The fact that a state constitutional amendment may end same-sex marriage in California if passed by state voters on November 4–the first polling since the decision indicates the amendment has roughly a 3-2 lead–makes couples more rather than less likely to jam into California’s wedding venues in the weeks and months before the election. That is because passage of the amendment would bring an abrupt end to same-sex weddings in California without in any way invalidating the marriages performed during the four-month window between mid-June and early November. In these four-plus months, same-sex marriages performed in California will have the force of law thanks to the state’s Supreme Court, and even after a voter reversal, should it occur, California officials may have no ground for regarding the couples married during the window as anything other than legally married.

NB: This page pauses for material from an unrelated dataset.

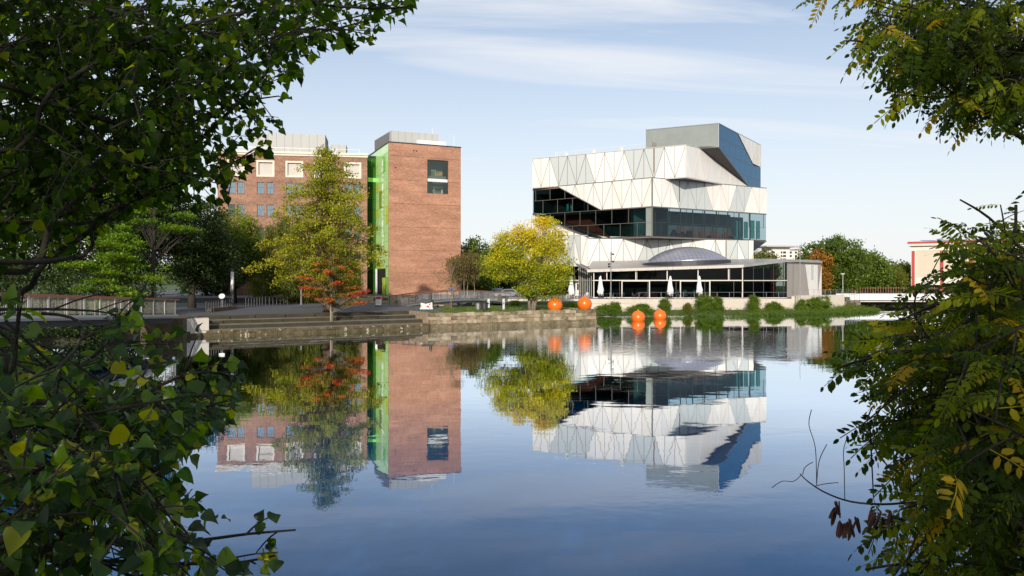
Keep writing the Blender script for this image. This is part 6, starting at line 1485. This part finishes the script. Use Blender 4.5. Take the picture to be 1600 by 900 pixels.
# --- young poplar shoots low on the left
mask_ll = [(-900, 560), (-60, 545), (8, 530), (8, 452), (42, 445), (62, 545), (130, 565), (168, 512), (196, 455), (222, 428), (300, 452), (334, 478), (312, 522), (300, 545), (372, 552), (378, 640), (330, 680), (290, 720), (275, 770), (330, 785), (440, 782), (474, 832), (450, 880), (392, 912), (360, 1300), (-900, 1300)]
sh = thing('poplar_shrub', 'glossy leaved young poplar shoots filling the lower left foreground', 'shrub', (-3.3, 1.4, 3.0))
rt = [Vector((-3.3, 1.6, 3.1)), Vector((-3.6, 2.4, 2.8)), Vector((-2.6, 1.2, 3.1))]
lim = [[(-120, 890, 2.6), (60, 856, 2.8), (180, 846, 2.9), (290, 846, 3.0), (390, 834, 3.1), (462, 828, 3.2)], [(-120, 780, 2.8), (50, 735, 3.0), (150, 690, 3.1), (235, 612, 3.3), (310, 582, 3.4), (368, 588, 3.5)],
       [(-100, 660, 3.2), (50, 612, 3.4), (140, 562, 3.5), (200, 490, 3.6), (232, 436, 3.7)], [(-100, 600, 2.6), (10, 590, 2.7), (26, 520, 2.7), (30, 452, 2.7)], [(-120, 930, 2.2), (20, 820, 2.3), (90, 730, 2.4), (130, 690, 2.4)],
       [(-60, 930, 2.8), (120, 880, 3.0), (240, 880, 3.1), (360, 880, 3.2), (430, 868, 3.3)], [(-60, 720, 3.4), (90, 660, 3.6), (200, 640, 3.7), (300, 640, 3.8), (355, 625, 3.9)]]
mains = [(smooth_path([rt[i % 3]] + path(l)), .012) for i, l in enumerate(lim)]
mains += auto_mains([px(-20, 800, 2.7), px(-40, 650, 3), px(60, 760, 2.9), px(120, 640, 3.4), px(-40, 560, 3)], mask_ll, 56, (2.1, 5.4), (-30, 460, 440, 900), .006, .1)
mains += auto_mains([px(-300, 800, 2.9), px(-200, 950, 2.6), px(0, 1000, 2.6)], mask_ll, 40, (2.2, 4.2), (-800, 580, -20, 1250), .006, .1) + auto_mains([px(0, 1000, 2.6), px(100, 980, 2.8)], mask_ll, 16, (2.2, 4.2), (-30, 910, 340, 1250), .006, .1)
def or_low(td, sd):
    y = Vector((R.gauss(.25, .6), R.gauss(-.25, .5), R.gauss(-.35, .45))) + td * .5; n = Vector((R.gauss(0, .5), R.gauss(-.45, .45), R.gauss(.75, .4))); return y, n
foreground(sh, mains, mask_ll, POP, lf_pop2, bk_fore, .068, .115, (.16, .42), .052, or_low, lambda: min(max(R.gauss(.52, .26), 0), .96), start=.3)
# --- robinia, lower right
mask_lr = [(2500, 200), (1660, 262), (1600, 305), (1545, 292), (1484, 332), (1476, 372), (1500, 400), (1470, 428), (1420, 446), (1392, 486), (1392, 510), (1340, 535), (1298, 580), (1330, 604), (1368, 628), (1430, 634), (1400, 648), (1336, 656), (1338, 690), (1396, 742), (1410, 790), (1372, 800), (1352, 850), (1338, 905), (1345, 915), (1400, 1300), (2500, 1300)]
rb = thing('robinia_shrub', 'dense dark robinia with feathered leaves filling the lower right foreground', 'shrub', (3.9, 1.6, 3.0))
rt = [Vector((3.9, 2.0, 3.0)), Vector((4.2, 3.2, 2.6)), Vector((3.4, 1.6, 3.1))]
lim = [[(1720, 640, 3.0), (1570, 575, 3.3), (1430, 548, 3.5), (1340, 565, 3.6), (1305, 578, 3.7)], [(1720, 470, 3.4), (1610, 400, 3.6), (1545, 340, 3.7), (1500, 312, 3.8)], [(1720, 720, 2.8), (1560, 668, 3.2), (1450, 655, 3.4), (1352, 662, 3.6)],
       [(1720, 880, 2.6), (1570, 815, 2.8), (1450, 810, 3.0), (1380, 812, 3.1)], [(1720, 580, 3.3), (1590, 486, 3.6), (1490, 470, 3.8), (1408, 500, 4.0)], [(1680, 940, 2.6), (1520, 880, 2.8), (1420, 880, 3.0), (1352, 890, 3.1)], [(1720, 520, 3.8), (1600, 440, 4.0), (1520, 420, 4.1), (1480, 405, 4.2)]]
mains = [(smooth_path([rt[i % 3]] + path(l)), .012) for i, l in enumerate(lim)]
mains += auto_mains([px(1660, 560, 3.2), px(1640, 700, 3), px(1640, 830, 2.8), px(1590, 620, 3.5), px(1660, 400, 3.6)], mask_lr, 78, (2.6, 5.4), (1300, 290, 1640, 910), .006, .12)
mains += auto_mains([px(1800, 500, 3.2), px(1900, 700, 3), px(1800, 950, 2.8)], mask_lr, 52, (2.6, 4.6), (1620, 270, 2400, 1250), .006, .12) + auto_mains([px(1650, 1000, 2.8)], mask_lr, 14, (2.4, 4.2), (1400, 910, 1650, 1250), .006, .1)
def or_rob(td, sd):
    side = td.cross(Vector((0, 0, 1))); side = side.normalized() if side.length > .01 else Vector((1, 0, 0))
    y = td * .6 + side * sd * .9 + Vector((R.gauss(-.25, .35), R.gauss(-.15, .35), R.gauss(-.05, .3))); n = Vector((R.gauss(0, .35), R.gauss(-.35, .4), R.gauss(.9, .3))); return y, n
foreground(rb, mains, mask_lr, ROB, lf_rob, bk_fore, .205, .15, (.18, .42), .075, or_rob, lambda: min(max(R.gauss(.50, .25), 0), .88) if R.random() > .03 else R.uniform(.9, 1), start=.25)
# bare twig with hanging seed pods
m_pod = M('seed_pod', (.085, .035, .022), .5, var=.5, vscale=30, c2=(.04, .018, .012))
tw_ = MB(); tp = smooth_path(path([(1520, 800, 3.1), (1440, 786, 3.1), (1380, 788, 3.1), (1330, 784, 3.1), (1290, 770, 3.1), (1262, 752, 3.1), (1250, 740, 3.1)])); tw_.tube(tp, [.006 - .004 * i / (len(tp) - 1) for i in range(len(tp))], 5)
for pts in ([(1252, 742, 3.1), (1240, 752, 3.1), (1222, 752, 3.1), (1206, 762, 3.1)], [(1276, 758, 3.1), (1274, 700, 3.1), (1264, 664, 3.1), (1268, 640, 3.1)], [(1276, 756, 3.1), (1280, 720, 3.1), (1292, 694, 3.1)], [(1320, 780, 3.1), (1319, 730, 3.1), (1318, 704, 3.1), (1324, 682, 3.1)], [(1254, 742, 3.1), (1258, 730, 3.1), (1270, 722, 3.1)], [(1272, 760, 3.1), (1290, 756, 3.1), (1310, 754, 3.1)]):
    tw_.tube(smooth_path(path(pts)), .0017, 4)
tw_.build('bare_twig', bk_dark, rb, smooth=True)
for k in range(30):
    g_ = R.choice([(1298, 790), (1306, 795), (1320, 818), (1332, 822), (1336, 815), (1370, 800), (1372, 806), (1395, 806)]); s = px(g_[0] + R.uniform(-8, 8), g_[1] + R.uniform(-14, 6), 3.1 + R.uniform(-.04, .04)); ln = R.uniform(.05, .085); w = ln * .10; tl_ = R.uniform(-.5, .4)
    d = Vector((tl_, R.uniform(-.2, .2), -1)).normalized(); sd = Vector((1, 0, 0)).cross(d).cross(d).normalized(); rr_ = R.uniform(0, 6); sd = d.orthogonal().normalized(); s2 = d.cross(sd); sd = sd * math.cos(rr_) + s2 * math.sin(rr_); th = d.cross(sd) * .003
    mb = MB(); O = [(0, 0), (.12, .7), (.5, 1), (.85, .8), (1, 0), (.85, -.8), (.5, -1), (.12, -.7)]
    A_ = [s + d * ln * a + sd * w * c + th for a, c in O]; B_ = [s + d * ln * a + sd * w * c - th for a, c in O]
    mb.add(A_ + B_, [tuple(range(8)), tuple(range(15, 7, -1))] + [(i, 8 + i, 8 + (i + 1) % 8, (i + 1) % 8) for i in range(8)]); mb.build('seed_pod', m_pod, rb)
# --- robinia, upper right
mask_ur = [(1250, -500), (1180, -30), (1262, -30), (1250, 14), (1275, 26), (1300, 22), (1330, -5), (1345, 25), (1312, 66), (1345, 92), (1376, 105), (1384, 140), (1398, 165), (1440, 162), (1468, 188), (1508, 204), (1545, 182), (1582, 214), (1600, 190), (1660, 205), (2600, 240), (2600, -500)]
ru = thing('robinia_tree', 'overhanging robinia boughs with feathered leaves in the upper right corner', 'tree', (6.3, -1.0, 3.2))
b = MB(); b.tube([Vector((6.3, -1, 3.0)), Vector((6.3, -.8, 5)), Vector((6.1, .2, 7.0)), Vector((5.6, 1.2, 9.5))], [.24, .2, .16, .08], 10); b.build('trunk', bk_dark, ru, smooth=True)
rt = [Vector((6.15, 0, 6.6)), Vector((6.0, .5, 7.4)), Vector((6.25, -.5, 6.0))]
lim = [[(1760, 90, 4.6), (1600, 78, 4.8), (1500, 92, 4.9), (1420, 88, 5.0), (1350, 66, 5.0), (1318, 64, 5.0)], [(1760, 160, 4.4), (1620, 140, 4.6), (1520, 148, 4.7), (1450, 152, 4.8), (1396, 142, 4.9)], [(1740, 200, 4.2), (1620, 165, 4.3), (1560, 168, 4.4), (1515, 192, 4.5)],
       [(1740, -60, 4.6), (1560, -30, 4.7), (1400, -24, 4.8), (1290, -16, 4.9), (1195, -4, 5.0)], [(1740, 20, 5.0), (1560, 22, 5.2), (1450, 34, 5.3), (1362, 20, 5.4)]]
mains = [(smooth_path([rt[i % 3]] + path(l)), .018) for i, l in enumerate(lim)]
mains += auto_mains([px(1680, 100, 4.8), px(1640, 40, 5), px(1600, 130, 4.6), px(1560, 60, 5)], mask_ur, 54, (4.0, 6.0), (1312, -30, 1640, 205), .007, .1)
mains += auto_mains([px(1900, 100, 4.8), px(2050, -60, 5), px(1700, -150, 5)], mask_ur, 44, (4.0, 6.0), (1640, -420, 2500, 230), .007, .1) + auto_mains([px(1600, -150, 5)], mask_ur, 12, (4.0, 6.0), (1330, -420, 1640, -50), .007, .1)
def or_rob2(td, sd): y, n = or_rob(td, sd); return y + Vector((0, 0, -.35)), n
foreground(ru, mains, mask_ur, ROB, lf_rob, bk_fore, .22, .17, (.2, .5), .10, or_rob2, lambda: min(max(R.gauss(.5, .2), 0), .90) if R.random() > .05 else R.uniform(.9, 1), start=.25)
cc = blobs([(80, (-2.5, -5.0, 3.0), (4.5, 2.5, 2.6)), (80, (-2.0, -5.0, 5.0), (4.0, 3.0, 3.6)), (50, (1.5, -3.0, 5.5), (3.0, 2.6, 4))]); Pn = np.repeat(cc, 70, 0) + NR.normal(size=(len(cc) * 70, 3)) * [.55, .5, .45] + np.array(ru.location); Pn = Pn[Pn[:, 1] < -.9]  # unseen crown mass added behind the camera to shade the near boughs
V_, F_ = leaf_cards(Pn, .14, .3, .7); mesh_np('crown', V_, F_, lf_rob, ru, NR.uniform(.1, .8, len(F_)))['kind'] = 'stuff'
for m_ in list(bpy.data.meshes):
    if m_.users == 0: bpy.data.meshes.remove(m_)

This should in turn prompt the long-awaited challenge in federal courts to the Defense of Marriage Act (DOMA) of 1996, passed overwhelmingly by Congress and signed into law by President Clinton. The purpose of DOMA was to enable states favoring traditional marriage to avoid the consequences of the Full Faith and Credit provision in the Constitution. This provision allows beneficiaries of one state’s laws to go to another state without forfeiting those benefits. Many legal observers believe DOMA is unlikely to survive court challenge, given the mind-set of the federal judiciary and the existence, thanks to the judges in California, of newly “married” couples in most other states with clear standing to sue.